CR extension from hypersurfaces of higher type

We prove extension of CR functions from a hypersurface M of CN in presence of the so-called sector property. If M has finite type in the Bloom–Graham sense, then our result is already contained in [C. Rea, Prolongement holomorphe des fonctions CR, conditions suffisantes, C. R. Acad. Sci. Paris 297 (1983) 163–166] by Rea. We think however, that the argument of our proof carries an expressive geometric meaning and deserves interest on its own right. Also, our method applies in some case to hypersurfaces of infinite type; note that for these, the classical methods fail. CR extension is treated by many authors mainly in two frames: extension in directions of iterated of commutators of CR vector fields (cf., for instance, [A. Boggess, J. Pitts, CR extension near a point of higher type, Duke Math. J. 52 (1) (1985) 67–102; A. Boggess, J.C. Polking, Holomorphic extension of CR functions, Duke Math.
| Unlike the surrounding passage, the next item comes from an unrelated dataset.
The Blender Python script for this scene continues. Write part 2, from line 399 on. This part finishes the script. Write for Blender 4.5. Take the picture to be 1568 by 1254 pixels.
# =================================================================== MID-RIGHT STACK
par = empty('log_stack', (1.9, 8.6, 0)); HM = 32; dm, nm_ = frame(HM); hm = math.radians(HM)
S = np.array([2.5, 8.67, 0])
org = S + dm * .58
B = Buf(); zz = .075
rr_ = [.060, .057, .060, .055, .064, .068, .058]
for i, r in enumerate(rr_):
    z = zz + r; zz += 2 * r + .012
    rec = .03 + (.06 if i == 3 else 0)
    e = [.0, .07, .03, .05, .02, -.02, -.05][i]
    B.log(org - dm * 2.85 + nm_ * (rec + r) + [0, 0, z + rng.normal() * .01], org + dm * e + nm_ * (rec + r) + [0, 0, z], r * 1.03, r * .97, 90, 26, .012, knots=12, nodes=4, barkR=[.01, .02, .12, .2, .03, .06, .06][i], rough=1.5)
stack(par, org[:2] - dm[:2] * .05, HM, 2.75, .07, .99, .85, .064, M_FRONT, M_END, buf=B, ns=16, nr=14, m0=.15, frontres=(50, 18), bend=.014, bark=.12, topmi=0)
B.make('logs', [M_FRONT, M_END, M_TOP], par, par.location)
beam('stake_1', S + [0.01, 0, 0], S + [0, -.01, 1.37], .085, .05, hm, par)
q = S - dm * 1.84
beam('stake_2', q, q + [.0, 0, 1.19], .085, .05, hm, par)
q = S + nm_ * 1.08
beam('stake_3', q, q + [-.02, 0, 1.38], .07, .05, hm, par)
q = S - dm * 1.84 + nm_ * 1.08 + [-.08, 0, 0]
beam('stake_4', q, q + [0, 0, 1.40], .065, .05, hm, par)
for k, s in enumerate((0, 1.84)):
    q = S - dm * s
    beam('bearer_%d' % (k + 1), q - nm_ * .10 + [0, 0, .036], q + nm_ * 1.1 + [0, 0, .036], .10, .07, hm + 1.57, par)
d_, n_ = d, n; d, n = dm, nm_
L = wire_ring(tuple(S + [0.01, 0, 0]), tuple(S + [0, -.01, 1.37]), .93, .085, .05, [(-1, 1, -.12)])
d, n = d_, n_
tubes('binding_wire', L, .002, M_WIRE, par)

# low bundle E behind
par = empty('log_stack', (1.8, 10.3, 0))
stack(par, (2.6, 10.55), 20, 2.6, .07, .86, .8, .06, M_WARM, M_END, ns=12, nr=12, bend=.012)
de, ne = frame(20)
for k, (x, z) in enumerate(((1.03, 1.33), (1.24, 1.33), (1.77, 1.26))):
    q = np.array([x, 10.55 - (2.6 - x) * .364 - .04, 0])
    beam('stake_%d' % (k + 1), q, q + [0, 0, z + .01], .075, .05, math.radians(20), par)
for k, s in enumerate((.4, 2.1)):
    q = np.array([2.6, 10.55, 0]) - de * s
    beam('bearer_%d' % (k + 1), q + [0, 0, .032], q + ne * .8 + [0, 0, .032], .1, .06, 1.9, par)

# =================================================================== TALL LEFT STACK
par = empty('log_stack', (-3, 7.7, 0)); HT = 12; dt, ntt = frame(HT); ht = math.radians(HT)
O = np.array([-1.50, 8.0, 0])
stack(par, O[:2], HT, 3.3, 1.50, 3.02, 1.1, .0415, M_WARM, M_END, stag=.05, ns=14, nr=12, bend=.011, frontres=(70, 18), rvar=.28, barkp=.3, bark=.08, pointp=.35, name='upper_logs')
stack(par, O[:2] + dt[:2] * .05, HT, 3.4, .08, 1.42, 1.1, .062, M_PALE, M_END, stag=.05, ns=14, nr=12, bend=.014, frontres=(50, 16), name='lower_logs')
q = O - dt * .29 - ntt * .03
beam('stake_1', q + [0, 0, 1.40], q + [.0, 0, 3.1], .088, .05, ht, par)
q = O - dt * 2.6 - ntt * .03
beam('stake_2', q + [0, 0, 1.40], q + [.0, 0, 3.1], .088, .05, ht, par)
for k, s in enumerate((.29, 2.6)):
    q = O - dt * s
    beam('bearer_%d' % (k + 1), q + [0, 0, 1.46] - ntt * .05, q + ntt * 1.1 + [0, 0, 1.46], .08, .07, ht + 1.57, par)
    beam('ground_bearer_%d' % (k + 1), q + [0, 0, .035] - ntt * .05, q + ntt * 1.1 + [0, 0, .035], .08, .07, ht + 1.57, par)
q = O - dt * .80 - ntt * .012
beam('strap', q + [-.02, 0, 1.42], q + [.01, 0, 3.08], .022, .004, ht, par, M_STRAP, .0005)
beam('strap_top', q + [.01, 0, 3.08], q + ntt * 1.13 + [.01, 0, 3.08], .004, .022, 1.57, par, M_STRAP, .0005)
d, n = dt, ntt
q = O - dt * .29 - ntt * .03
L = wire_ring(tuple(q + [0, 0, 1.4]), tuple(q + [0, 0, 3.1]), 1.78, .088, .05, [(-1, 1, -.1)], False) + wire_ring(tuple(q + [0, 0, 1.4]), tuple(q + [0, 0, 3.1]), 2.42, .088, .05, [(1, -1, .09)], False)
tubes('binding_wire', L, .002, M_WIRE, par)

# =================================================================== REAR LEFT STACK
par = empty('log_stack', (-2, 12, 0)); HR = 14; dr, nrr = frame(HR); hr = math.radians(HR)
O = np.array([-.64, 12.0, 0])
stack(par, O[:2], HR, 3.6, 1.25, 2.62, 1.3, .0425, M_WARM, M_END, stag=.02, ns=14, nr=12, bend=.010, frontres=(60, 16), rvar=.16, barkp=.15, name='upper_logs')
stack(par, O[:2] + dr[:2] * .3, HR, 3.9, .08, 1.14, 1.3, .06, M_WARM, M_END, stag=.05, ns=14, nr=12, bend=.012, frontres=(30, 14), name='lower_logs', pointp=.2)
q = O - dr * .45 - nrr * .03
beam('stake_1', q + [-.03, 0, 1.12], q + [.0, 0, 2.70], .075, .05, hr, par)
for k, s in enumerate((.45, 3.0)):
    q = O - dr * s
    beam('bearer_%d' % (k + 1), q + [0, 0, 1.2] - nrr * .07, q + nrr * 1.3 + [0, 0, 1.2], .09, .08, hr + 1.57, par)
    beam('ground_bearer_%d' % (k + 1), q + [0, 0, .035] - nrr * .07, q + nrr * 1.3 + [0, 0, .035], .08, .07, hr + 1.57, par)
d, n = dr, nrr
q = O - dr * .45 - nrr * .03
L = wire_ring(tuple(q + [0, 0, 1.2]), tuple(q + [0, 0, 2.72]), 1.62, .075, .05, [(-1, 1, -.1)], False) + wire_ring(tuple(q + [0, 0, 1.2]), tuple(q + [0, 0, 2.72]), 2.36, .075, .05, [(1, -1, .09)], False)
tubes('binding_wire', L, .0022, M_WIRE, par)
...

J. 49 (1982) 757–784. [4], ; M.S. Baouendi, L. Rothschild, Normal forms for generic manifolds and holomorphic extension of CR functions, J. Differential Geom. 25 (1987) 431–467. [1], ]); extension through minimality towards unprecised directions [A.E. Tumanov, Extension of CR-functions into a wedge, Mat. Sb. 181 (7) (1990) 951–964. [6]; A.E. Tumanov, Analytic discs and the extendibility of CR functions, in: Integral Geometry, Radon Transforms and Complex Analysis, Venice, 1996, in: Lecture Notes in Math., vol. 1684, Springer, Berlin, 1998, pp. 123–141].